THE PROBLEM => Return the listing below verbatim. Pictures do not belong in the copy.

::::::

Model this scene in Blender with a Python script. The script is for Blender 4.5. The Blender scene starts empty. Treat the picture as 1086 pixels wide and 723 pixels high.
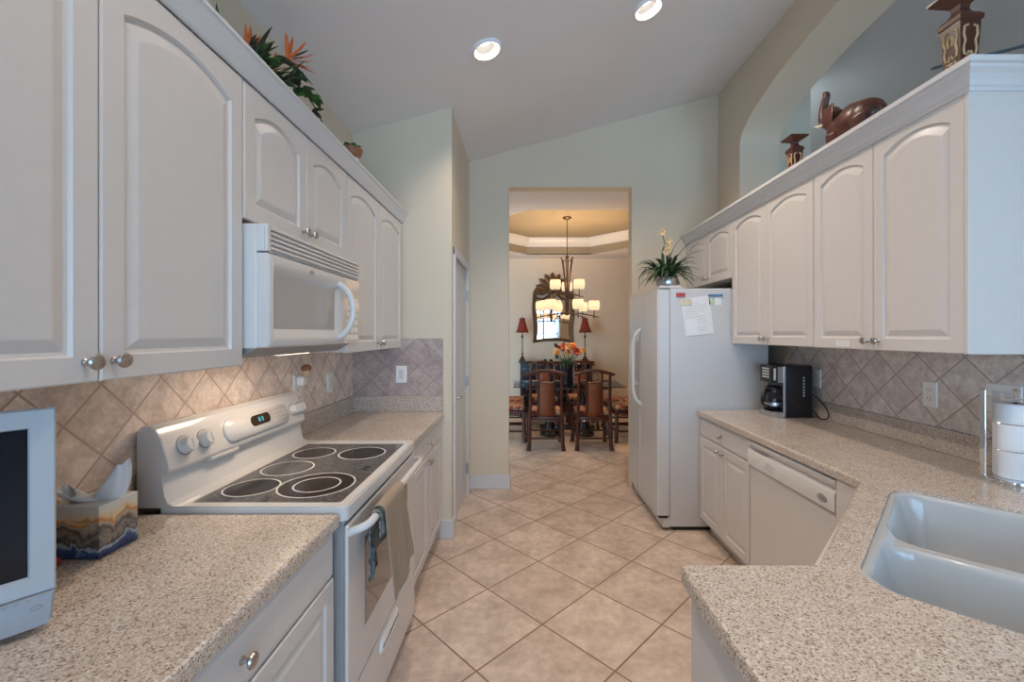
import bpy, bmesh, math, random
from mathutils import Vector, Matrix
R = math.radians
random.seed(7)
SC = bpy.context.scene
COL = SC.collection

# ------------------------------------------------------------------ camera, world, exposure
EYE = 1.473
cam = bpy.data.cameras.new('camera'); cam_o = bpy.data.objects.new('camera', cam); COL.objects.link(cam_o)
cam_o.location = (0, 0, EYE); cam_o.rotation_euler = (R(90), 0, 0)
cam.sensor_width = 36; cam.lens = 455 / 1086 * 36
cam.shift_x = (543 - 554.5) / 1086; cam.shift_y = (354.5 - 361.5) / 1086
cam.clip_start = 0.02
SC.camera = cam_o
SC.view_settings.view_transform = 'Standard'; SC.view_settings.look = 'None'
SC.view_settings.gamma = 1; SC.view_settings.use_curve_mapping = False
SC.view_settings.exposure = 0.0

SKY = (0.45, 0.72, 1.0); SKY_STRENGTH = 7.6
CAN_POWER = (10.0, 14.0, 13.0, 1.5, 0, 0); CAN_COLOR = (1.0, 0.84, 0.70)
SHADE_POWER = 17.0; SHADE_COLOR = (1.0, 0.66, 0.36)
HOOD_POWER = 2.0
w = bpy.data.worlds.new('sky'); SC.world = w; w.use_nodes = True
w.node_tree.nodes['Background'].inputs[0].default_value = (*SKY, 1)
w.node_tree.nodes['Background'].inputs[1].default_value = SKY_STRENGTH

XLW = -1.236
def area(name, loc, rot, sx, sy, power, color, portal=False, shape='RECTANGLE', spread=180):
    l = bpy.data.lights.new(name, 'AREA'); l.shape = shape; l.size = sx; l.size_y = sy
    l.energy = power; l.color = color; l.spread = R(spread)
    if portal: l.cycles.is_portal = True
    o = bpy.data.objects.new(name, l); COL.objects.link(o); o.location = loc; o.rotation_euler = rot
    return o
# daylight enters through the tall windows behind the camera and in the living room
area('window_portal', (0.9, -2.72, 1.45), (R(90), 0, 0), 3.8, 2.3, 1, (1, 1, 1), portal=True)
area('window_portal', (XLW + 0.03, -1.7, 1.45), (0, R(-90), 0), 1.9, 2.0, 1, (1, 1, 1), portal=True)
area('window_portal', (4.6, -2.72, 1.45), (R(90), 0, 0), 3.2, 2.3, 1, (1, 1, 1), portal=True)

# ------------------------------------------------------------------ materials
def srgb(r, g, b):
    f = lambda c: (c / 255) / 12.92 if c / 255 <= 0.04045 else ((c / 255 + 0.055) / 1.055) ** 2.4
    return (f(r), f(g), f(b))

class NT:
    def __init__(s, name):
        s.m = bpy.data.materials.new(name); s.m.use_nodes = True
        s.t = s.m.node_tree; s.b = s.t.nodes['Principled BSDF']; s.out = s.t.nodes['Material Output']
    def n(s, typ, **kw):
        x = s.t.nodes.new(typ)
        for k, v in kw.items():
            if k.startswith('_'): setattr(x, k[1:], v)
        for k, v in kw.items():
            if not k.startswith('_'):
                x.inputs[int(k[1:]) if k[0] == 'i' and k[1:].isdigit() else k.replace('__', ' ')].default_value = v
        return x
    def l(s, a, b): s.t.links.new(a, b)
    def mix(s, fac, a, b, blend='MIX'):
        x = s.t.nodes.new('ShaderNodeMix'); x.data_type = 'RGBA'; x.blend_type = blend
        for sock, v in ((x.inputs[0], fac), (x.inputs[6], a), (x.inputs[7], b)):
            if hasattr(v, 'links'): s.l(v, sock)
            elif isinstance(v, (int, float)): sock.default_value = v
            else: sock.default_value = (*v[:3], 1)
        return x.outputs[2]
    def ramp(s, src, stops, interp='LINEAR'):
        x = s.t.nodes.new('ShaderNodeValToRGB'); x.color_ramp.interpolation = interp
        e = x.color_ramp.elements
        while len(e) < len(stops): e.new(0.5)
        for el, (p, c) in zip(e, stops):
            el.position = p; el.color = (*c, 1) if len(c) == 3 else c
        s.l(src, x.inputs[0]); return x.outputs[0]
    def coord(s): return s.n('ShaderNodeTexCoord').outputs['Object']
    def noise(s, scale, detail=3, rough=0.5, vec=None):
        x = s.n('ShaderNodeTexNoise', Scale=scale, Detail=detail, Roughness=rough)
        s.l(vec or s.coord(), x.inputs['Vector']); return x.outputs['Fac']
    def bump(s, h, strength=0.2, dist=0.002):
        x = s.n('ShaderNodeBump', Strength=strength, Distance=dist); s.l(h, x.inputs['Height'])
        s.l(x.outputs[0], s.b.inputs['Normal'])

def pbr(name, col, rough=0.5, metal=0.0, spec=0.5, var=0.0, vscale=6, bump=0.0, bscale=60, coat=0.0, emit=None, estr=0):
    k = NT(name); b = k.b
    b.inputs['Base Color'].default_value = (*col, 1); b.inputs['Roughness'].default_value = rough
    b.inputs['Metallic'].default_value = metal; b.inputs['Specular IOR Level'].default_value = spec
    b.inputs['Coat Weight'].default_value = coat
    if var:
        f = k.noise(vscale, 4)
        c = k.ramp(f, [(0.3, tuple(x * (1 - var) for x in col)), (0.7, tuple(min(1, x * (1 + var)) for x in col))])
        k.l(c, b.inputs['Base Color'])
    if bump: k.bump(k.noise(bscale, 3), bump)
    if emit: b.inputs['Emission Color'].default_value = (*emit, 1); b.inputs['Emission Strength'].default_value = estr
    return k.m

M = {}
M['white'] = pbr('cabinet_white', (0.64, 0.602, 0.572), 0.38, var=0.012, vscale=30, bump=0.02, bscale=120)
M['trim'] = pbr('trim_white', (0.66, 0.65, 0.65), 0.4, var=0.01)
M['wall'] = pbr('wall_cream', (0.70, 0.60, 0.46), 0.8, var=0.015, vscale=3, bump=0.06, bscale=220)
M['wall_shade'] = M['wall']
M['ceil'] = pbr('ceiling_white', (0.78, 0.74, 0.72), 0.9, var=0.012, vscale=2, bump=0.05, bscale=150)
M['living'] = pbr('living_paint', (0.66, 0.56, 0.49), 0.9, var=0.03, vscale=1.2)
M['dwall'] = pbr('dining_wall_tan', (0.84, 0.67, 0.49), 0.8, var=0.015, vscale=3, bump=0.05, bscale=200)
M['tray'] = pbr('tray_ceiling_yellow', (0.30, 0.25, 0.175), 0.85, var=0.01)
M['enamel'] = pbr('appliance_white', (0.645, 0.62, 0.595), 0.22, coat=0.3, var=0.006)
M['enamel_tex'] = pbr('fridge_white', (0.62, 0.62, 0.62), 0.32, bump=0.08, bscale=700, var=0.006)
M['porcelain'] = pbr('sink_porcelain', (0.50, 0.50, 0.495), 0.15, coat=0.4, var=0.005)
M['nickel'] = pbr('brushed_nickel', (0.47, 0.44, 0.41), 0.32, 1.0, var=0.05, vscale=80)
M['chrome'] = pbr('chrome', (0.75, 0.77, 0.80), 0.08, 1.0)
M['black'] = pbr('black_plastic', (0.012, 0.012, 0.014), 0.25, var=0.1)
M['blackgap'] = pbr('dark_rubber', (0.02, 0.02, 0.02), 0.7)
M['grey'] = pbr('grey_plastic', (0.30, 0.29, 0.285), 0.4, var=0.03)
M['ltgrey'] = pbr('light_grey_print', (0.60, 0.585, 0.57), 0.5)
M['steel'] = pbr('stainless', (0.52, 0.52, 0.53), 0.28, 1.0, var=0.04, vscale=90)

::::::

SOLVED EXERCISE =>
Model this scene in Blender with a Python script. The script is for Blender 4.5. The Blender scene starts empty. Treat the picture as 1086 pixels wide and 723 pixels high.
import bpy, bmesh, math, random
from mathutils import Vector, Matrix
R = math.radians
random.seed(7)
SC = bpy.context.scene
COL = SC.collection

# ------------------------------------------------------------------ camera, world, exposure
EYE = 1.473
cam = bpy.data.cameras.new('camera'); cam_o = bpy.data.objects.new('camera', cam); COL.objects.link(cam_o)
cam_o.location = (0, 0, EYE); cam_o.rotation_euler = (R(90), 0, 0)
cam.sensor_width = 36; cam.lens = 455 / 1086 * 36
cam.shift_x = (543 - 554.5) / 1086; cam.shift_y = (354.5 - 361.5) / 1086
cam.clip_start = 0.02
SC.camera = cam_o
SC.view_settings.view_transform = 'Standard'; SC.view_settings.look = 'None'
SC.view_settings.gamma = 1; SC.view_settings.use_curve_mapping = False
SC.view_settings.exposure = 0.0

SKY = (0.45, 0.72, 1.0); SKY_STRENGTH = 7.6
CAN_POWER = (10.0, 14.0, 13.0, 1.5, 0, 0); CAN_COLOR = (1.0, 0.84, 0.70)
SHADE_POWER = 17.0; SHADE_COLOR = (1.0, 0.66, 0.36)
HOOD_POWER = 2.0
w = bpy.data.worlds.new('sky'); SC.world = w; w.use_nodes = True
w.node_tree.nodes['Background'].inputs[0].default_value = (*SKY, 1)
w.node_tree.nodes['Background'].inputs[1].default_value = SKY_STRENGTH

XLW = -1.236
def area(name, loc, rot, sx, sy, power, color, portal=False, shape='RECTANGLE', spread=180):
    l = bpy.data.lights.new(name, 'AREA'); l.shape = shape; l.size = sx; l.size_y = sy
    l.energy = power; l.color = color; l.spread = R(spread)
    if portal: l.cycles.is_portal = True
    o = bpy.data.objects.new(name, l); COL.objects.link(o); o.location = loc; o.rotation_euler = rot
    return o
# daylight enters through the tall windows behind the camera and in the living room
area('window_portal', (0.9, -2.72, 1.45), (R(90), 0, 0), 3.8, 2.3, 1, (1, 1, 1), portal=True)
area('window_portal', (XLW + 0.03, -1.7, 1.45), (0, R(-90), 0), 1.9, 2.0, 1, (1, 1, 1), portal=True)
area('window_portal', (4.6, -2.72, 1.45), (R(90), 0, 0), 3.2, 2.3, 1, (1, 1, 1), portal=True)

# ------------------------------------------------------------------ materials
def srgb(r, g, b):
    f = lambda c: (c / 255) / 12.92 if c / 255 <= 0.04045 else ((c / 255 + 0.055) / 1.055) ** 2.4
    return (f(r), f(g), f(b))

class NT:
    def __init__(s, name):
        s.m = bpy.data.materials.new(name); s.m.use_nodes = True
        s.t = s.m.node_tree; s.b = s.t.nodes['Principled BSDF']; s.out = s.t.nodes['Material Output']
    def n(s, typ, **kw):
        x = s.t.nodes.new(typ)
        for k, v in kw.items():
            if k.startswith('_'): setattr(x, k[1:], v)
        for k, v in kw.items():
            if not k.startswith('_'):
                x.inputs[int(k[1:]) if k[0] == 'i' and k[1:].isdigit() else k.replace('__', ' ')].default_value = v
        return x
    def l(s, a, b): s.t.links.new(a, b)
    def mix(s, fac, a, b, blend='MIX'):
        x = s.t.nodes.new('ShaderNodeMix'); x.data_type = 'RGBA'; x.blend_type = blend
        for sock, v in ((x.inputs[0], fac), (x.inputs[6], a), (x.inputs[7], b)):
            if hasattr(v, 'links'): s.l(v, sock)
            elif isinstance(v, (int, float)): sock.default_value = v
            else: sock.default_value = (*v[:3], 1)
        return x.outputs[2]
    def ramp(s, src, stops, interp='LINEAR'):
        x = s.t.nodes.new('ShaderNodeValToRGB'); x.color_ramp.interpolation = interp
        e = x.color_ramp.elements
        while len(e) < len(stops): e.new(0.5)
        for el, (p, c) in zip(e, stops):
            el.position = p; el.color = (*c, 1) if len(c) == 3 else c
        s.l(src, x.inputs[0]); return x.outputs[0]
    def coord(s): return s.n('ShaderNodeTexCoord').outputs['Object']
    def noise(s, scale, detail=3, rough=0.5, vec=None):
        x = s.n('ShaderNodeTexNoise', Scale=scale, Detail=detail, Roughness=rough)
        s.l(vec or s.coord(), x.inputs['Vector']); return x.outputs['Fac']
    def bump(s, h, strength=0.2, dist=0.002):
        x = s.n('ShaderNodeBump', Strength=strength, Distance=dist); s.l(h, x.inputs['Height'])
        s.l(x.outputs[0], s.b.inputs['Normal'])

def pbr(name, col, rough=0.5, metal=0.0, spec=0.5, var=0.0, vscale=6, bump=0.0, bscale=60, coat=0.0, emit=None, estr=0):
    k = NT(name); b = k.b
    b.inputs['Base Color'].default_value = (*col, 1); b.inputs['Roughness'].default_value = rough
    b.inputs['Metallic'].default_value = metal; b.inputs['Specular IOR Level'].default_value = spec
    b.inputs['Coat Weight'].default_value = coat
    if var:
        f = k.noise(vscale, 4)
        c = k.ramp(f, [(0.3, tuple(x * (1 - var) for x in col)), (0.7, tuple(min(1, x * (1 + var)) for x in col))])
        k.l(c, b.inputs['Base Color'])
    if bump: k.bump(k.noise(bscale, 3), bump)
    if emit: b.inputs['Emission Color'].default_value = (*emit, 1); b.inputs['Emission Strength'].default_value = estr
    return k.m

M = {}
M['white'] = pbr('cabinet_white', (0.64, 0.602, 0.572), 0.38, var=0.012, vscale=30, bump=0.02, bscale=120)
M['trim'] = pbr('trim_white', (0.66, 0.65, 0.65), 0.4, var=0.01)
M['wall'] = pbr('wall_cream', (0.70, 0.60, 0.46), 0.8, var=0.015, vscale=3, bump=0.06, bscale=220)
M['wall_shade'] = M['wall']
M['ceil'] = pbr('ceiling_white', (0.78, 0.74, 0.72), 0.9, var=0.012, vscale=2, bump=0.05, bscale=150)
M['living'] = pbr('living_paint', (0.66, 0.56, 0.49), 0.9, var=0.03, vscale=1.2)
M['dwall'] = pbr('dining_wall_tan', (0.84, 0.67, 0.49), 0.8, var=0.015, vscale=3, bump=0.05, bscale=200)
M['tray'] = pbr('tray_ceiling_yellow', (0.30, 0.25, 0.175), 0.85, var=0.01)
M['enamel'] = pbr('appliance_white', (0.645, 0.62, 0.595), 0.22, coat=0.3, var=0.006)
M['enamel_tex'] = pbr('fridge_white', (0.62, 0.62, 0.62), 0.32, bump=0.08, bscale=700, var=0.006)
M['porcelain'] = pbr('sink_porcelain', (0.50, 0.50, 0.495), 0.15, coat=0.4, var=0.005)
M['nickel'] = pbr('brushed_nickel', (0.47, 0.44, 0.41), 0.32, 1.0, var=0.05, vscale=80)
M['chrome'] = pbr('chrome', (0.75, 0.77, 0.80), 0.08, 1.0)
M['black'] = pbr('black_plastic', (0.012, 0.012, 0.014), 0.25, var=0.1)
M['blackgap'] = pbr('dark_rubber', (0.02, 0.02, 0.02), 0.7)
M['grey'] = pbr('grey_plastic', (0.30, 0.29, 0.285), 0.4, var=0.03)
M['ltgrey'] = pbr('light_grey_print', (0.60, 0.585, 0.57), 0.5)
M['steel'] = pbr('stainless', (0.52, 0.52, 0.53), 0.28, 1.0, var=0.04, vscale=90)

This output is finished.